Een bewogen weekend

We hebben een bewogen weekend achter de rug. Opeens mocht er weer van alles. Voor het eerst in tijden hadden we veel te verliezen: ons verstand, onze eenzaamheid en een achtste finale. Dat bruut over je nek gaan in de steeg en voordringen in de rij weer is toegestaan, laten we ons geen tweede keer zeggen. Dus bracht half Nederland de afgelopen dagen kotsend en botsend met elkaar door.

Gebotst werd er. Zo botsten er meerdere wielrenners in de Tour de France tegen een vrouw met bord aan. Het gebeuren veroorzaakte een enorme valpartij; de vrouw die het leuk vond om met haar ‘Allez opi-omi’ op beeld te komen – de wielers leken haar niet te interesseren, is naar verluid nog spoorloos. Wist je trouwens dat de organisator van de Tour de France de naam ASO draagt? Ik maak geen grap. Het is een typisch geval van ironie.

Gekotst werd er. De kroegen en nachtclubs barstten uit hun voegen.
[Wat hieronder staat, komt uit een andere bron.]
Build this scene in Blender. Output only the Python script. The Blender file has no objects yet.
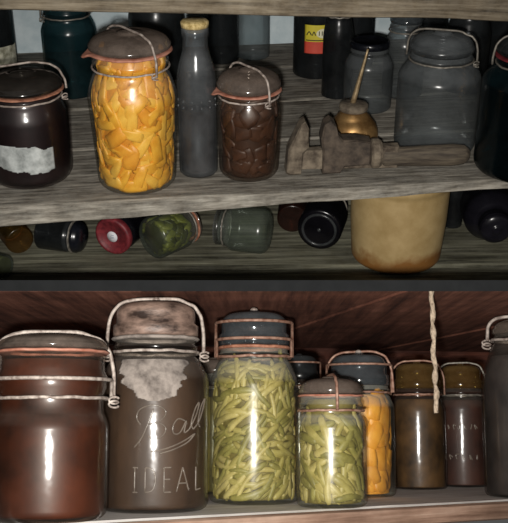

Hordes – grotendeels – ‘jonge mensen’ stonden als bakvissen in de rij om voor tien euro per stuk een mixdrankje met minimale hoeveelheid alcohol te drinken op een natte, zweterige dansvloer. ‘Geld uitgeven’ was het motto. En ‘leven’. Ik snap het: als ik twintig was geweest zou ik er ook een bonte avond van maken. Misschien wel drie op een rij.

Gehost werd er. Op het plein, in de straten, de tuin en de woonkamer, het bijna doorgezakte balkon, het park en op het terras. Op muziek die klinkt als carnavalsellende. Hits van obese volkszangers en een hoogbegaafde Brabander. Hier en daar een lijn wit, een zakje smileys en een flinke hoeveelheid slagroompatronen. In plaats van met de boks werd overal met de tong begroet en de anderhalve meter bleek ingeruild voor die welbekende plakkerige broederknuffel.
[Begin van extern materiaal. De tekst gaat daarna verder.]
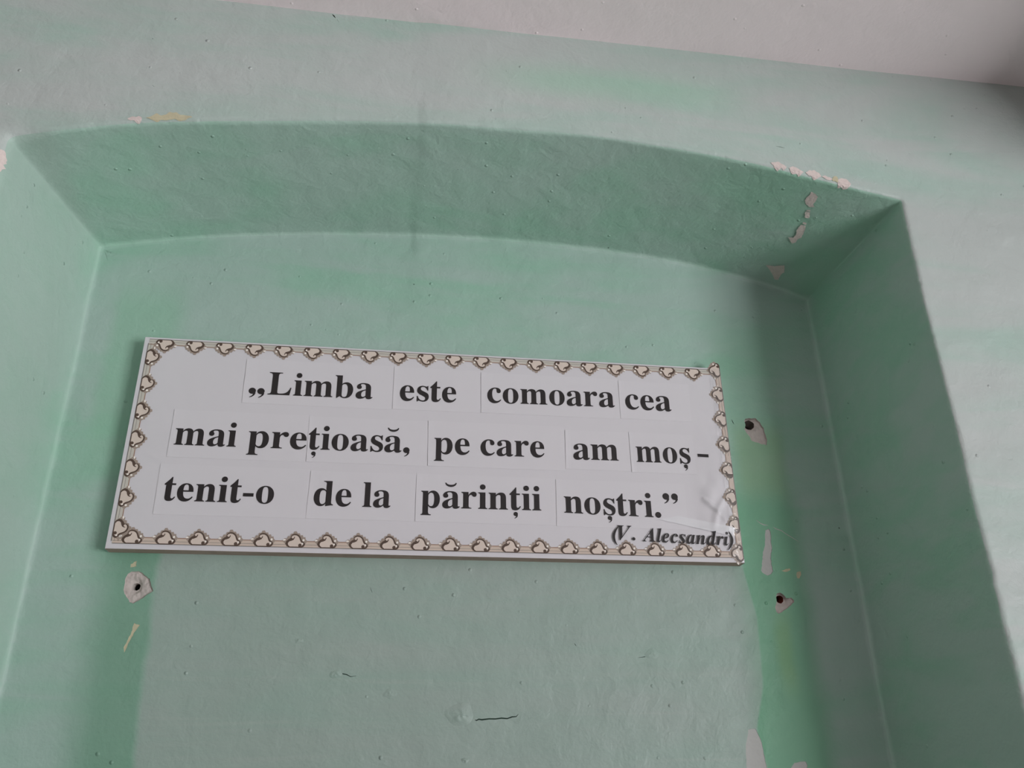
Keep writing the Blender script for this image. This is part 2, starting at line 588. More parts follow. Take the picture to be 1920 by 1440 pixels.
# wall face (named after the side of the room it closes)
outer = [(p.x, p.z) for p in ring_first] + [(ring_first[-1].x, Z_FLOOR), (X_RIGHT, Z_FLOOR)]
outer[0] = (outer[0][0], Z_FLOOR)
zs = np.arange(Z_FLOOR + 0.05, Z_CEIL, 0.05)
outer += [(X_RIGHT, z) for z in zs] + [(X_RIGHT, Z_CEIL)]
outer += [(x, Z_CEIL) for x in np.arange(X_RIGHT - 0.02, X_LEFT, -0.02)]
outer += [(X_LEFT, Z_CEIL), (X_LEFT, Z_FLOOR)]
WALL_MARKS = [slit([(-0.1865, 0.5745), (-0.1840, 0.5715), (-0.1815, 0.5680)], 0.0011), slit([(-0.1795, 0.5660), (-0.1760, 0.5600)], 0.0004),
              slit([(0.4560, 0.4080), (0.4630, 0.4070), (0.4690, 0.4060)], 0.0005), slit([(-0.4060, 0.4130), (-0.4030, 0.4100)], 0.0006)]
V2, T2 = triangulate(outer, WALL_MARKS, 0.022, 0.007)
WALL = link('wall_back', [(p[0], YF + relief(p[0], p[1]), p[1]) for p in V2], T2, M['wall'])
structure(WALL, 'pale green plastered wall around the arched niche')
SUR = link('niche_surround', V, F, [M['wall'], M['niche'], M['niche_back']], WALL, True, FM)
SUR['label'] = 'green arched soffit and side reveals of the niche'


# ------------------------------------------------------------------ damage in the paint of the niche back
H1 = [(-0.3938, -0.1757), (-0.3895, -0.1732), (-0.3839, -0.1725), (-0.3784, -0.1733), (-0.3723, -0.1779), (-0.3663, -0.1819),
      (-0.3634, -0.1889), (-0.3595, -0.197), (-0.3644, -0.2008), (-0.3694, -0.2045), (-0.3744, -0.209), (-0.3815, -0.2128),
      (-0.386, -0.2114), (-0.3889, -0.2067), (-0.3937, -0.2013), (-0.3951, -0.1961), (-0.395, -0.1895), (-0.3956, -0.1817)]
H2 = [(0.4576, 0.0732), (0.4598, 0.0767), (0.4646, 0.0784), (0.4695, 0.078), (0.4762, 0.0784), (0.4813, 0.073), (0.4846, 0.0672),
      (0.4874, 0.0635), (0.4877, 0.0567), (0.4891, 0.0492), (0.4895, 0.0416), (0.4879, 0.0353), (0.481, 0.0363), (0.4731, 0.0384),
      (0.4652, 0.0406), (0.463, 0.0455), (0.4587, 0.0537), (0.4558, 0.0595), (0.4586, 0.0681)]
H3 = [(0.4705, -0.187), (0.4746, -0.1855), (0.4789, -0.1876), (0.4833, -0.1933), (0.4904, -0.1924), (0.4945, -0.1952),
      (0.4936, -0.1988), (0.4888, -0.2025), (0.4836, -0.2061), (0.4793, -0.2093), (0.4735, -0.2122), (0.4687, -0.2144),
      (0.466, -0.212), (0.4651, -0.2056), (0.4684, -0.1985), (0.4686, -0.1921)]
SCRAPE = [(0.4668, -0.0965), (0.4719, -0.0943), (0.4745, -0.0984), (0.4728, -0.1126), (0.4728, -0.1224), (0.4691, -0.1377),
          (0.4688, -0.1473), (0.4697, -0.1555), (0.465, -0.1603), (0.4605, -0.1621), (0.4551, -0.1599), (0.4522, -0.1552),
          (0.4557, -0.1408), (0.4589, -0.1283), (0.4634, -0.117), (0.4649, -0.1044)]
FLECK1 = [(0.4824, -0.1546), (0.4878, -0.1524), (0.4944, -0.1516), (0.4963, -0.1536), (0.4902, -0.1558), (0.4851, -0.1559)]
FLECK2 = [(0.5053, -0.1561), (0.5105, -0.1553), (0.5112, -0.1594), (0.5073, -0.1656), (0.5038, -0.165), (0.5039, -0.1603)]
BOT = [(0.4564, -0.4087), (0.4624, -0.4025), (0.4699, -0.4013), (0.4779, -0.4014), (0.4790, -0.4064), (0.4760, -0.4251), (0.4540, -0.4249)]
PINK = [(0.3967, -0.4081), (0.3986, -0.3831), (0.405, -0.3627), (0.4147, -0.3614), (0.4202, -0.3737), (0.4228, -0.3959), (0.4262, -0.4315), (0.395, -0.4300)]
YEL1 = [(-0.3762, -0.2366), (-0.3689, -0.2391), (-0.3724, -0.2443), (-0.3764, -0.2539), (-0.3788, -0.2621), (-0.3815, -0.2716),
        (-0.3832, -0.2653), (-0.3798, -0.2558), (-0.3775, -0.2475)]
YEL2 = [(-0.3925, -0.1640), (-0.386, -0.1596), (-0.3853, -0.1667), (-0.3916, -0.1675)]
CR1 = [(0.0478, -0.3499), (0.0501, -0.3504), (0.0528, -0.3491), (0.0567, -0.3497), (0.0657, -0.3487), (0.0741, -0.3488),
       (0.0814, -0.3479), (0.0887, -0.3485), (0.095, -0.3464), (0.1001, -0.3462), (0.1029, -0.3433)]
CR2 = [(0.0461, -0.3455), (0.0472, -0.3478), (0.0480, -0.3497)]
CR3 = [(0.0225, -0.3425), (0.0250, -0.3440), (0.0262, -0.3470)]
CRW = [(0.4546, -0.0819), (0.4605, -0.0867), (0.4653, -0.0887), (0.4719, -0.0893)]
CRW2 = [(0.4789, -0.0912), (0.4829, -0.094), (0.4913, -0.0966), (0.4966, -0.1007), (0.5066, -0.1068), (0.5153, -0.1122)]
CR4 = [(-0.1280, -0.2945), (-0.1210, -0.2950), (-0.1131, -0.2966), (-0.1080, -0.2990), (-0.1012, -0.2980)]
CR5 = [(-0.0900, -0.1880), (-0.0888, -0.1918), (-0.0872, -0.1950)]
CR6 = [(0.2640, -0.2740), (0.2760, -0.2725), (0.2850, -0.2695)]
CR7 = [(0.4374, 0.0745), (0.4385, 0.0705), (0.4402, 0.0665)]
CR8 = [(0.1785, -0.2565), (0.1800, -0.2580), (0.1812, -0.2600)]

# outline, depth, material, [hole centre, radius, tube material], name, label
DAMAGE = [
    (refine(H1), 0.0022, 'plaster', ((-0.3822, -0.1911), 0.0048, 'hole_dark'), 'plaster_chip', 'grey plaster chip around a black drill hole below the sign'),
    (refine(H2), 0.0024, 'plaster', ((0.4668, 0.0690), 0.0078, 'hole_dark', (-0.0022, -0.0034), 0.5), 'plaster_chip', 'grey plaster chip with a drill hole right of the sign'),
    (refine(H3), 0.0022, 'plaster', ((0.4758, -0.1938), 0.0056, 'brick', (-0.0016, 0.0020), 0.75), 'plaster_chip', 'chip with a red-brown drill hole below the long scrape'),
    (refine(SCRAPE), 0.0008, 'plaster_grey', None, 'paint_scrape', 'long grey upright scrape right of the sign'),
    (refine(FLECK1), 0.0004, 'plaster_yellow', None, 'paint_fleck', None),
    (refine(FLECK2), 0.0004, 'plaster_yellow', None, 'paint_fleck', None),
    (refine(BOT), 0.0006, 'plaster_grey', None, 'paint_scrape', None),
    (refine(PINK, 0.004, 0.0004), 0.0004, 'plaster_grey', None, 'paint_scrape', None),
    (refine(YEL1), 0.0004, 'plaster_yellow', None, 'paint_fleck', None),
    (refine(YEL2), 0.0004, 'plaster_yellow', None, 'paint_fleck', None),
    (slit(CR1, 0.0007), 0.003, 'crack', None, 'crack', None),
    (slit(CR3, 0.0007), 0.003, 'crack', None, 'crack', None),
    (slit(CRW, 0.0007), 0.0003, 'plaster_grey', None, 'scratch', None),
    (slit(CRW2, 0.0007), 0.0003, 'plaster_grey', None, 'scratch', None),
    (slit(CR4, 0.0005), 0.002, 'crack', None, 'crack', None),
    (slit(CR5, 0.0004), 0.002, 'crack', None, 'crack', None),
    (slit(CR6, 0.0005), 0.002, 'crack', None, 'crack', None),
    (slit(CR7, 0.0006), 0.002, 'crack', None, 'crack', None),
    (slit(CR8, 0.0004), 0.002, 'crack', None, 'crack', None),
]

outer = [(p.x, p.z) for p in ring_last]
outer[0] = (outer[0][0], Z_FLOOR)
outer[-1] = (outer[-1][0], Z_FLOOR)
V3, T3 = triangulate(outer, [d[0] for d in DAMAGE], 0.0125, 0.004)
BACK = link('niche_back', [(p[0], YB + relief(p[0], p[1]), p[1]) for p in V3], T3, M['niche_back'], WALL)
BACK['label'] = 'green back of the niche with a greyer patch below the sign'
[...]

Verloren werd er. De beperkingen, de angst, de mondkapjes: ze verdwenen. We waren eindelijk van ze af. Het verlies vierden we. Zelden feestten we zo uitbundig om iets dat we verloren hadden. In het feestgedruis verloren we ook iets anders: bescheidenheid. Want daar was die opmerkelijke neiging weer: hoogmoed. Terug van weggeweest en massaal omarmd door de bijna anderhalf jaar durende onzekerheid.

Gewonnen werd er ook. Op de racebaan, in diverse wieleretappen en bij onze Belgische zuiderburen.  Het ging een beetje aan ons voorbij. We hadden het te druk met kotsen, botsen, hossen en verliezen. Laat ik degene zijn die het afgelopen weekend positief evalueert. Het waren vreemde, drukke, onwennige, bijna exorbitante en toch zalige en gezellige dagen. En zo hebben we het graag: gezellig.